** start Listed entries **

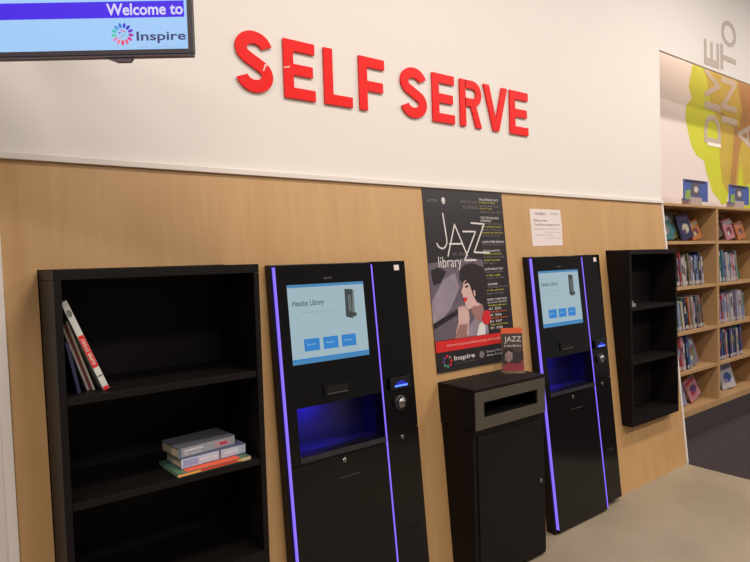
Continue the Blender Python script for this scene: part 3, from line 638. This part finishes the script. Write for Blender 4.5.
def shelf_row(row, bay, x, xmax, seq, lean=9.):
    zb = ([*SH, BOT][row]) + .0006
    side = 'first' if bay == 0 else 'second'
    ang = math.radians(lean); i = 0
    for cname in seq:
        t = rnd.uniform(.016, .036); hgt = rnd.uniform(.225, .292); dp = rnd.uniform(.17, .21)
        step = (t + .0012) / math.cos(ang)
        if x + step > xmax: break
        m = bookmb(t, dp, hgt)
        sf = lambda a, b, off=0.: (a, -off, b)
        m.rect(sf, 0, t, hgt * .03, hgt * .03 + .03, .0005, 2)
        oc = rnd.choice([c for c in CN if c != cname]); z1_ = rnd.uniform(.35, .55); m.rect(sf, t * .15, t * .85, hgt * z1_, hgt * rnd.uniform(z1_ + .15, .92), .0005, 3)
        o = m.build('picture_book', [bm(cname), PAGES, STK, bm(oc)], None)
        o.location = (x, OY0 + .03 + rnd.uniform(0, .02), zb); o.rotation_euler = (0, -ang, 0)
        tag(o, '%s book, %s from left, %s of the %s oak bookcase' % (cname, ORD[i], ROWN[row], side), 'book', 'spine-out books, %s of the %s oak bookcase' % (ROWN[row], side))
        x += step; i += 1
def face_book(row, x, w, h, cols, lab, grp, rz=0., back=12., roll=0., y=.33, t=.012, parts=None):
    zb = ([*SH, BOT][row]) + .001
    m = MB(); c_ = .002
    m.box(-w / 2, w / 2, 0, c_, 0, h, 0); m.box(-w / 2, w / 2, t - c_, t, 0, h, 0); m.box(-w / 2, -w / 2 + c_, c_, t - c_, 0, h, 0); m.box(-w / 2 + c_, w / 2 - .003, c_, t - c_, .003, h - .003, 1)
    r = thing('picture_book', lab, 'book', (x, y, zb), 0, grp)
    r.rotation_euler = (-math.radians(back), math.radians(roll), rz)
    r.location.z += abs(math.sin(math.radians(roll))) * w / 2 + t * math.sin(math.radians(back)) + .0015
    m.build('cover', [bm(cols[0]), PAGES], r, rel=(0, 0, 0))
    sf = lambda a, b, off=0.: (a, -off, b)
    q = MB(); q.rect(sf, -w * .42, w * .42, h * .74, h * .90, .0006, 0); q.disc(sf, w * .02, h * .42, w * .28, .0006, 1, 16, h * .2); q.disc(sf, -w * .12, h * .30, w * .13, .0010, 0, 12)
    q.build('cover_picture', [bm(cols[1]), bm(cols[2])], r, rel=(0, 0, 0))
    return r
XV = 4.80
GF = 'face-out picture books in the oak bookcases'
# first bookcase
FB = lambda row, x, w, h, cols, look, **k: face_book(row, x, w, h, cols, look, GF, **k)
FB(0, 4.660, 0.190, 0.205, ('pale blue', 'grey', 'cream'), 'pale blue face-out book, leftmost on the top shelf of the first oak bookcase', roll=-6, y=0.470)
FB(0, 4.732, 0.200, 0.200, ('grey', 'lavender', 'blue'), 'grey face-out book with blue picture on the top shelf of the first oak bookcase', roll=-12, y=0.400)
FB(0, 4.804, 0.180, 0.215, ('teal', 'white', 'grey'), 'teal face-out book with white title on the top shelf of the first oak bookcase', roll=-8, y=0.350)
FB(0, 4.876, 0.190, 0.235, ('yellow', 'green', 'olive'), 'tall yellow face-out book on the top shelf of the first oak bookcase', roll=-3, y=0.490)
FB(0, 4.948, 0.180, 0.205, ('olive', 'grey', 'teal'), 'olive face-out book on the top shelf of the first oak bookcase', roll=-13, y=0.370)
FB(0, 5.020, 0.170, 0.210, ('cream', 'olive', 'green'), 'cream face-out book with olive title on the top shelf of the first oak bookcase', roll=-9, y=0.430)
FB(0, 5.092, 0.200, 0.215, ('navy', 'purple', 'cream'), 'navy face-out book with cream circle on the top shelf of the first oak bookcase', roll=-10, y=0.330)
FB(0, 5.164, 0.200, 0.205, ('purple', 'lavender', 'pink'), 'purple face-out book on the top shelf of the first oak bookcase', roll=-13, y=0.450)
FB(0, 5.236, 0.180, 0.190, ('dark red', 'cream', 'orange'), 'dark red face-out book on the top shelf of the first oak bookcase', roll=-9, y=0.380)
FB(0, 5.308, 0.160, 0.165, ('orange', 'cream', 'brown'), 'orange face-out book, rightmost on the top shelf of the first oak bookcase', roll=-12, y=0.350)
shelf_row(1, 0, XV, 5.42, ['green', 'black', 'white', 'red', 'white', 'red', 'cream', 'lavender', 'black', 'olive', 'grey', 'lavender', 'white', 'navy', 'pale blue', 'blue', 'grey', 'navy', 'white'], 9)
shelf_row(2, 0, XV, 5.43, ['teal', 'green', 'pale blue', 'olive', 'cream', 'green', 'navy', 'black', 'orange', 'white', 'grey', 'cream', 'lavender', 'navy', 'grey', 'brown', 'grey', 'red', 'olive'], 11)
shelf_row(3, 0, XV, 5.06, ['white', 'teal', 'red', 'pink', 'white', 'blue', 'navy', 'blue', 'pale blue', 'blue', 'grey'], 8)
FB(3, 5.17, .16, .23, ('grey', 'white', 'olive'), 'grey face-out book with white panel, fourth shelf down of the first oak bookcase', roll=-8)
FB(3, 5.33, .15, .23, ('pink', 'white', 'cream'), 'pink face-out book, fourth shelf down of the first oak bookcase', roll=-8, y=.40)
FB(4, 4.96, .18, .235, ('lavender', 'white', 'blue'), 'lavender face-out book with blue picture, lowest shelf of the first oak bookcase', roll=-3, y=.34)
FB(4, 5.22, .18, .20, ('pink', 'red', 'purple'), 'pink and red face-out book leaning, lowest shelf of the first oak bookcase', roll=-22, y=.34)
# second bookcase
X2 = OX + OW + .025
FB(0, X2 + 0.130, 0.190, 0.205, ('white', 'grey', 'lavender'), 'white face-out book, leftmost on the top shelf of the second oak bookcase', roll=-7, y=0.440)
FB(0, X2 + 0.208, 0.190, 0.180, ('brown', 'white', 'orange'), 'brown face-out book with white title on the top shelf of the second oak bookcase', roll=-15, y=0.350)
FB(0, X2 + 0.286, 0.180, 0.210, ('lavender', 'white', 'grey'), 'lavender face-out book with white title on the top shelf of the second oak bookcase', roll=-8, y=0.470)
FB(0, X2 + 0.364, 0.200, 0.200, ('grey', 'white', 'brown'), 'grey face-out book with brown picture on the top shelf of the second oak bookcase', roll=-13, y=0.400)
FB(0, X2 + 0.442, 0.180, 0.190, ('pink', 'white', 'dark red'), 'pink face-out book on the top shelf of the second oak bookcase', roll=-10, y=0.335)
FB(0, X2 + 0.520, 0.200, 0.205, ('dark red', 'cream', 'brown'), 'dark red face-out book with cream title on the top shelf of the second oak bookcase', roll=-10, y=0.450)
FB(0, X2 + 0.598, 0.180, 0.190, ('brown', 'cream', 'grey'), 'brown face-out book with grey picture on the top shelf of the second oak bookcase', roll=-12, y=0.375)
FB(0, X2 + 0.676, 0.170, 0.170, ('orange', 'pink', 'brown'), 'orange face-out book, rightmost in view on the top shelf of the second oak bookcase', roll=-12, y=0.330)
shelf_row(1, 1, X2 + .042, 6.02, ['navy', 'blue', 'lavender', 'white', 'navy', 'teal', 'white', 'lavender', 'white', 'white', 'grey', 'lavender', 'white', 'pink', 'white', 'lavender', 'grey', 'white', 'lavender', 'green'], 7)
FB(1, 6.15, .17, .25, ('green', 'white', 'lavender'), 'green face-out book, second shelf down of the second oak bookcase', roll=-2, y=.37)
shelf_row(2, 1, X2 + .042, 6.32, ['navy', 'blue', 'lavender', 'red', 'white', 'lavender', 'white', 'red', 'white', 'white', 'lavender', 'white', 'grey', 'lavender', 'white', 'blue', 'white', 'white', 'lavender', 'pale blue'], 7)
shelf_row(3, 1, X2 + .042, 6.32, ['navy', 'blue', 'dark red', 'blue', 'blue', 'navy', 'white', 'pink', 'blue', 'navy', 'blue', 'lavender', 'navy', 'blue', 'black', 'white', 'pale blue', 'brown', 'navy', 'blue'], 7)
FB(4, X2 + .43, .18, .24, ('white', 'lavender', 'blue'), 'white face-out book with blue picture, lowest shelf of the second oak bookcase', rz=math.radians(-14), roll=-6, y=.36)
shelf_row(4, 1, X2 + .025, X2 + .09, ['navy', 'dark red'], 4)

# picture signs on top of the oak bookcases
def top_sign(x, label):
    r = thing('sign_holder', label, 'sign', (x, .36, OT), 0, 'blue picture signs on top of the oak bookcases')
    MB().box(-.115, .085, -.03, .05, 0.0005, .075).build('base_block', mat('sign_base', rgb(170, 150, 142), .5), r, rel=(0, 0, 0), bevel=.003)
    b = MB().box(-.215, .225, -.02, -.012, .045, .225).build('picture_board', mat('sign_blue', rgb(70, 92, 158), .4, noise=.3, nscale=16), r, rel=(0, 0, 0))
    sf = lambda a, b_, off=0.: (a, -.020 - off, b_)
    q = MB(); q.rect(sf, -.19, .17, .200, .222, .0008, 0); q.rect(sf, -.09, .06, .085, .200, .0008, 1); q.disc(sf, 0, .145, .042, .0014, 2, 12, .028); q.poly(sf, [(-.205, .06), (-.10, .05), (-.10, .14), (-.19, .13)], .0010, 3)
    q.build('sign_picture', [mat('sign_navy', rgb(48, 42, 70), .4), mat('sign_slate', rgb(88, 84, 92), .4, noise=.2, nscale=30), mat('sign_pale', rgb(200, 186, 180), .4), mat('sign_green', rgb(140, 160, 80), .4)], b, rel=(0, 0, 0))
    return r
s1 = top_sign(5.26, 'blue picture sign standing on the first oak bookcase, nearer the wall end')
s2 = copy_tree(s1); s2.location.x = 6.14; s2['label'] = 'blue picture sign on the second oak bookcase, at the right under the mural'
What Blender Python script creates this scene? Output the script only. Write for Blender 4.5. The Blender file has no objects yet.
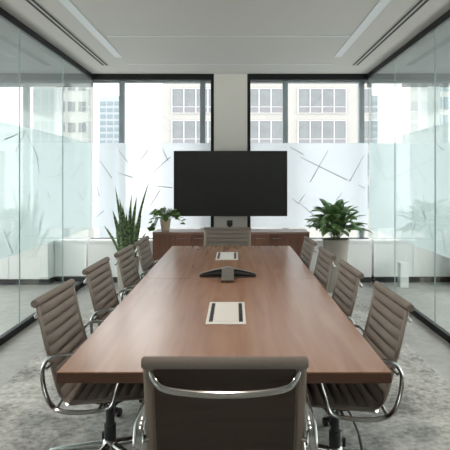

** end Listed entries **

Copy whichever lines in the listing above contain the word "Write".

• _Solution to this exercise_:
Continue the Blender Python script for this scene: part 3, from line 638. This part finishes the script. Write for Blender 4.5.
What Blender Python script creates this scene? Output the script only. Write for Blender 4.5. The Blender file has no objects yet.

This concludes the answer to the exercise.